Da mezzo mondo i film della rassegna, con molti dei paesi della vecchia e nuova Europa del profondo nord e del sud, Stati Uniti, Russia, Australia, Canada, Libano, Messico, Tunisia, Taiwan. Il direttore Luxuria li ha catalogati in alcuni filoni narrativi, ai quali ha dato titoli rigorosamente in inglese – purtroppo un piccolo segno di provincialismo che andrebbe rimosso, proprio mentre il festival cerca di abbandonare quella patina di seriosità che un po’ gli nuoceva, regalando al pubblico occasioni di divertimento senza aggettivi: drammi, commedie, sentimenti, sesso, autoironia, si va dalla scoperta della propria omosessualità, con gli interrogativi e i disagi familiari e sociali che comporta il dichiararsi gay, alle costrizioni di chi non viene accettato, a opere su icone di ieri e di oggi, ai pionieri, uomini e donne, delle battaglie per i diritti e la condizioni stessa dell’omosessualità.

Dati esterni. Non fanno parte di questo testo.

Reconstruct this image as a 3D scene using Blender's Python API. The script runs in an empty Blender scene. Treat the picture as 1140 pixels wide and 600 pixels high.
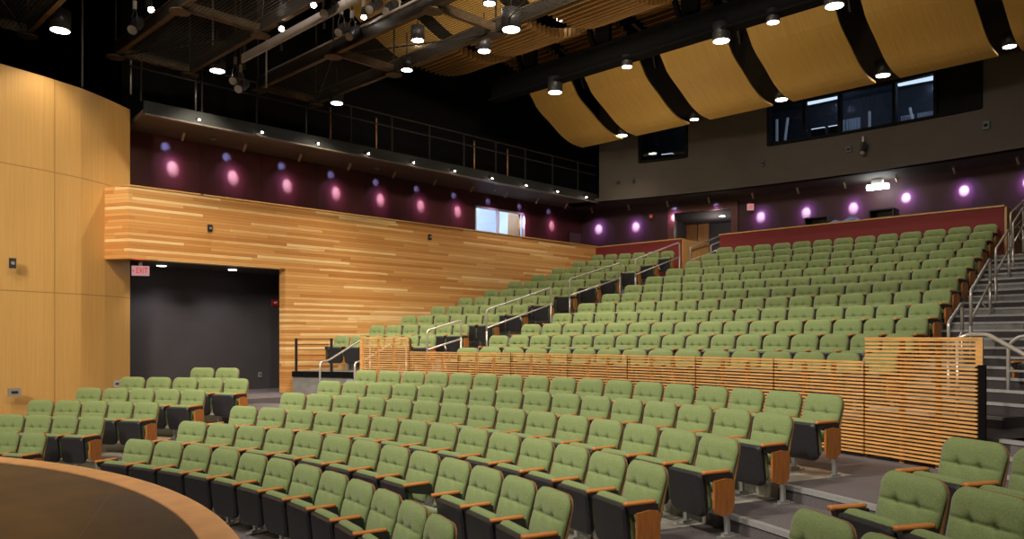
import bpy, bmesh, math, random
from mathutils import Vector, Matrix
random.seed(7)
R=math.radians
col=bpy.context.scene.collection
# ------------------------------------------------------------ camera maths
F=870.; CX=570.; HY=375.; CH=1.34
S_,C_=.703,.711
def W(a,b): return (C_*a-S_*b, S_*a+C_*b)
def at_d(x,y,d):
    a=(x-CX)/F*d; X,Y=W(a,d); return Vector((X,Y,(HY-y)/F*d+CH))
def at_X(x,y,X):
    u=(x-CX)/F; return at_d(x,y,X/(C_*u-S_))
def at_Y(x,y,Y):
    u=(x-CX)/F; return at_d(x,y,Y/(S_*u+C_))
def at_z(x,y,z): return at_d(x,y,F*(z-CH)/(HY-y))
CU=(-7.38,-4.62)      # centre of the upper tiers
CL=(-7.195,-4.98)     # centre of the lower tiers and of the stage
A0=math.degrees(math.atan2(S_,C_))
def at_r(x,y,r,c=CU):
    lo,hi=1.,60.
    f=lambda d:(at_d(x,y,d).xy-Vector(c)).length-r
    for _ in range(50):
        m=(lo+hi)/2
        if f(m)>0: hi=m
        else: lo=m
    return at_d(x,y,lo)
def pol(c,r,a,z=0.):   # a = angle in the frame of the fits, degrees
    return Vector((c[0]+r*math.cos(R(a+A0)),c[1]+r*math.sin(R(a+A0)),z))
def ang(p,c=CU): return math.degrees(math.atan2(p[1]-c[1],p[0]-c[0]))-A0
# ------------------------------------------------------------ tags
def tag(o,label=None,cat=None,group=None,kind=None):
    if label: o['label']=label
    if cat: o['category']=cat
    if group: o['group']=group
    if kind: o['kind']=kind
    return o
def empty(name,loc=(0,0,0),rz=0,label=None,cat=None,group=None):
    o=bpy.data.objects.new(name,None); o.empty_display_size=.1
    o.location=loc; o.rotation_euler=(0,0,rz); col.objects.link(o)
    return tag(o,label,cat,group)
# ------------------------------------------------------------ mesh builder
class MB:
    def __init__(s): s.v=[];s.f=[];s.smooth=[]
    def add(s,vs,fs,sm=False):
        n=len(s.v); s.v+=[tuple(v) for v in vs]; s.f+=[tuple(i+n for i in f) for f in fs]; s.smooth+=[sm]*len(fs); return s
    def box(s,c,d,rz=0,M=None):
        hx,hy,hz=d[0]/2,d[1]/2,d[2]/2; vs=[]
        cr,sr=math.cos(rz),math.sin(rz)
        for z in(-hz,hz):
            for x,y in((-hx,-hy),(hx,-hy),(hx,hy),(-hx,hy)):
                vs.append((c[0]+x*cr-y*sr,c[1]+x*sr+y*cr,c[2]+z))
        if M: vs=[M@Vector(v) for v in vs]
        return s.add(vs,[(3,2,1,0),(4,5,6,7),(0,1,5,4),(1,2,6,5),(2,3,7,6),(3,0,4,7)])
    def bar(s,a,b,w,h,up=(0,0,1)):
        a=Vector(a);b=Vector(b);d=(b-a).normalized();u=Vector(up)
        if abs(d.dot(u))>.98:u=Vector((1,0,0))
        x=d.cross(u).normalized();u=x.cross(d).normalized();vs=[]
        for p in(a,b):
            for i,j in((-1,-1),(1,-1),(1,1),(-1,1)): vs.append(p+x*(i*w/2)+u*(j*h/2))
        return s.add(vs,[(3,2,1,0),(4,5,6,7),(0,1,5,4),(1,2,6,5),(2,3,7,6),(3,0,4,7)])
    def tube(s,pts,r,n=8,cap=True):
        pts=[Vector(p) for p in pts];vs=[];N=len(pts);pu=None
        for i,p in enumerate(pts):
            d=(pts[min(i+1,N-1)]-pts[max(i-1,0)]).normalized()
            if pu is None:
                pu=Vector((0,0,1)) if abs(d.z)<.9 else Vector((1,0,0))
            x=d.cross(pu).normalized();u=x.cross(d).normalized();pu=u
            rr=r[i] if isinstance(r,(list,tuple)) else r
            for k in range(n):
                t=2*math.pi*k/n; vs.append(p+x*(rr*math.cos(t))+u*(rr*math.sin(t)))
        fs=[(i*n+k,i*n+(k+1)%n,(i+1)*n+(k+1)%n,(i+1)*n+k) for i in range(N-1) for k in range(n)]
        s.add(vs,fs,True)
        if cap: 
            m=len(s.v)-len(vs); s.f+=[tuple(m+k for k in range(n))[::-1],tuple(m+(N-1)*n+k for k in range(n))]; s.smooth+=[False,False]
        return s
    def prism(s,poly,t0,t1,axis='z',M=None):
        # poly 2-D extruded along axis
        n=len(poly);vs=[]
        for t in(t0,t1):
            for a,b in poly:
                v={'z':(a,b,t),'x':(t,a,b),'y':(a,t,b)}[axis]; vs.append(M@Vector(v) if M else v)
        fs=[tuple(range(n))[::-1],tuple(range(n,2*n))]+[(i,(i+1)%n,n+(i+1)%n,n+i) for i in range(n)]
        return s.add(vs,fs)
    def arc(s,c,r0,r1,a0,a1,z0,z1,step=2.):
        n=max(1,int(math.ceil(abs(a1-a0)/step)));vs=[]
        for i in range(n+1):
            a=a0+(a1-a0)*i/n
            for r,z in((r0,z0),(r1,z0),(r1,z1),(r0,z1)): vs.append(pol(c,r,a,z))
        fs=[]
        for i in range(n):
            for k in range(4):
                b=i*4; fs.append((b+k,b+(k+1)%4,b+4+(k+1)%4,b+4+k))
        fs+=[(3,2,1,0),(n*4,n*4+1,n*4+2,n*4+3)]
        return s.add(vs,fs)
    def lathe(s,prof,c=(0,0,0),n=16,M=None):
        vs=[];N=len(prof)
        for r,z in prof:
            for k in range(n):
                t=2*math.pi*k/n;v=Vector((c[0]+r*math.cos(t),c[1]+r*math.sin(t),c[2]+z)); vs.append(M@v if M else v)
        fs=[(i*n+k,i*n+(k+1)%n,(i+1)*n+(k+1)%n,(i+1)*n+k) for i in range(N-1) for k in range(n)]
        s.add(vs,fs,True); m=len(s.v)-len(vs)
        s.f+=[tuple(m+k for k in range(n))[::-1],tuple(m+(N-1)*n+k for k in range(n))]; s.smooth+=[False,False]
        return s
    def mesh(s,name,mat):
        m=bpy.data.meshes.new(name); m.from_pydata(s.v,[],s.f); m.validate()
        bm=bmesh.new();bm.from_mesh(m)
        if len(m.polygons)==len(s.smooth):
            bm.faces.ensure_lookup_table()
            for f,sm in zip(bm.faces,s.smooth): f.smooth=sm
        bmesh.ops.recalc_face_normals(bm,faces=bm.faces[:]); bm.to_mesh(m);bm.free()
        if mat: m.materials.append(mat)
        return m
    def build(s,name,mat,parent=None,**k):
        o=bpy.data.objects.new(name,s.mesh(name,mat)); col.objects.link(o)
        if parent: o.parent=parent
        return tag(o,**k)
def thing(name,mb,mat,label,cat,group=None): return mb.build(name,mat,None,label=label,cat=cat,group=group)
def struct(name,mb,mat,parent=None):
    o=mb.build(name,mat,parent)
    if not parent: o['kind']='structure'
    return o
def round_path(pts,rad=.08,n=5):
    pts=[Vector(p) for p in pts];out=[pts[0]]
    for i in range(1,len(pts)-1):
        a,b,c=pts[i-1:i+2]; d1=(a-b);d2=(c-b);rr=min(rad,d1.length/2.1,d2.length/2.1)
        p=b+d1.normalized()*rr;q=b+d2.normalized()*rr
        for k in range(n+1):
            t=k/n; out.append(p*(1-t)**2+b*2*t*(1-t)+q*t*t)
    return out+[pts[-1]]
# ------------------------------------------------------------ materials
def nt(name):
    m=bpy.data.materials.new(name);m.use_nodes=True;return m,m.node_tree.nodes,m.node_tree.links,m.node_tree.nodes['Principled BSDF']
def mat(name,c,rough=.6,metal=0.,noise=0.,scale=20.,stretch=(1,1,1),bump=0.,emis=None,es=0.,sheen=0.):
    m,N,L,b=nt(name)
    b.inputs['Roughness'].default_value=rough;b.inputs['Metallic'].default_value=metal
    b.inputs['Base Color'].default_value=(*c,1)
    if sheen: b.inputs['Sheen Weight'].default_value=sheen
    if noise or bump:
        t=N.new('ShaderNodeTexCoord');mp=N.new('ShaderNodeMapping');mp.inputs['Scale'].default_value=stretch
        n=N.new('ShaderNodeTexNoise');n.inputs['Scale'].default_value=scale;n.inputs['Detail'].default_value=5
        L.new(t.outputs['Object'],mp.inputs['Vector']);L.new(mp.outputs[0],n.inputs['Vector'])
        r=N.new('ShaderNodeMapRange');r.inputs['From Min'].default_value=.3;r.inputs['From Max'].default_value=.7
        r.inputs['To Min'].default_value=1-noise;r.inputs['To Max'].default_value=1+noise;L.new(n.outputs['Fac'],r.inputs['Value'])
        mx=N.new('ShaderNodeVectorMath');mx.operation='SCALE';mx.inputs[0].default_value=c;L.new(r.outputs[0],mx.inputs['Scale'])
        L.new(mx.outputs[0],b.inputs['Base Color'])
        if bump:
            bp=N.new('ShaderNodeBump');bp.inputs['Strength'].default_value=bump;bp.inputs['Distance'].default_value=.01
            L.new(n.outputs['Fac'],bp.inputs['Height']);L.new(bp.outputs[0],b.inputs['Normal'])
    if emis: b.inputs['Emission Color'].default_value=(*emis,1);b.inputs['Emission Strength'].default_value=es
    return m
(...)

Ritorno a una favolosa normalità: così Luxuria ha definito questa edizione di cinema gay, che dura 6 giorni, dopo due anni in cui il festival si era dovuto trasferire dalla primavera all’autunno a causa dell’epidemia e una riduzione ad appena 3 giorni. Le risorse salgono da 250 a 300 mila euro, un aumento che in realtà non è propriamente in liquidità ma in servizi. Cinema gay meriterebbe di più: intanto il direttore Vladimir Luxuria viene confermato per altri 3 anni e all’ultimo anno di mandato il festival compirà 40 anni; forse come spesso accade per aggiungere qualche euro gli enti pubblici che lo finanziano, attraverso il Museo del cinema, aspetteranno la ricorrenza.